Task directions → Extract from the listing each line in which the word "this" appears.

Input data →
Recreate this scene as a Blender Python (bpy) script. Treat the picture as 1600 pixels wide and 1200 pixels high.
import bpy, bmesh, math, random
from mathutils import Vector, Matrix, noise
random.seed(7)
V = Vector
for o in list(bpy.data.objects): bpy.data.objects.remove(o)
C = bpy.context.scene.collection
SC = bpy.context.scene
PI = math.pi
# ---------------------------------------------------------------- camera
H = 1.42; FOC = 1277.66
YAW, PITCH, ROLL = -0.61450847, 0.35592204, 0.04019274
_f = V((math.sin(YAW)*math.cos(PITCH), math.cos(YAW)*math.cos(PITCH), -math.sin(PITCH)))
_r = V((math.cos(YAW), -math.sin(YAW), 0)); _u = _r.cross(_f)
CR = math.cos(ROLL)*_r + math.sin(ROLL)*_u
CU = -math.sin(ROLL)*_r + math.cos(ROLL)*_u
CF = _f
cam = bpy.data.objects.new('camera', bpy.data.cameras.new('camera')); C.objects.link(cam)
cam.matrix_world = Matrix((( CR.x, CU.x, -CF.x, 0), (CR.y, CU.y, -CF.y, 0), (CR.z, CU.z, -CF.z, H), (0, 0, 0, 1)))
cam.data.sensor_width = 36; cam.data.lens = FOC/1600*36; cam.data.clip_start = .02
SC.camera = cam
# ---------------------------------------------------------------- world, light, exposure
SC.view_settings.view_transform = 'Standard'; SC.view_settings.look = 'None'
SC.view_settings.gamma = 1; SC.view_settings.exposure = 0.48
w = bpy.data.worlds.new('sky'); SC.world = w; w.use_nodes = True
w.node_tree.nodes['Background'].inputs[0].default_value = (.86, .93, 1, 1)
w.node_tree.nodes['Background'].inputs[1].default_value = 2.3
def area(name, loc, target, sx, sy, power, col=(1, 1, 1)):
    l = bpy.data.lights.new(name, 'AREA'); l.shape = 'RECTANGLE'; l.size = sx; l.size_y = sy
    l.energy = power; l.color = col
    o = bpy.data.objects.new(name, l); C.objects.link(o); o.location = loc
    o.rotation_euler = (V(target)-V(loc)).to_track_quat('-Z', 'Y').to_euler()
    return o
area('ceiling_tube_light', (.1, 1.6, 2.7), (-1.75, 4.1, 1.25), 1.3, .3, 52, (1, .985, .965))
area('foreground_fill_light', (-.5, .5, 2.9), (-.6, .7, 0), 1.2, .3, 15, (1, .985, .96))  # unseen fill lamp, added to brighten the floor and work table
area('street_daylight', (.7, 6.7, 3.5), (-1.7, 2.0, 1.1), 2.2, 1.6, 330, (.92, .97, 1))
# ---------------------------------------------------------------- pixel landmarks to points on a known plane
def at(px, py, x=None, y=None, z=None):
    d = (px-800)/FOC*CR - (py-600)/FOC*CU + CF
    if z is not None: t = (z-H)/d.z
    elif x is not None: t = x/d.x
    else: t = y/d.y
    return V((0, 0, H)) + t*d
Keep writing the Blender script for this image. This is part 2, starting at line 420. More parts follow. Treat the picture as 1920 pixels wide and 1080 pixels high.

The result →
Recreate this scene as a Blender Python (bpy) script. Treat the picture as 1600 pixels wide and 1200 pixels high.
Keep writing the Blender script for this image. This is part 2, starting at line 420. More parts follow. Treat the picture as 1920 pixels wide and 1080 pixels high.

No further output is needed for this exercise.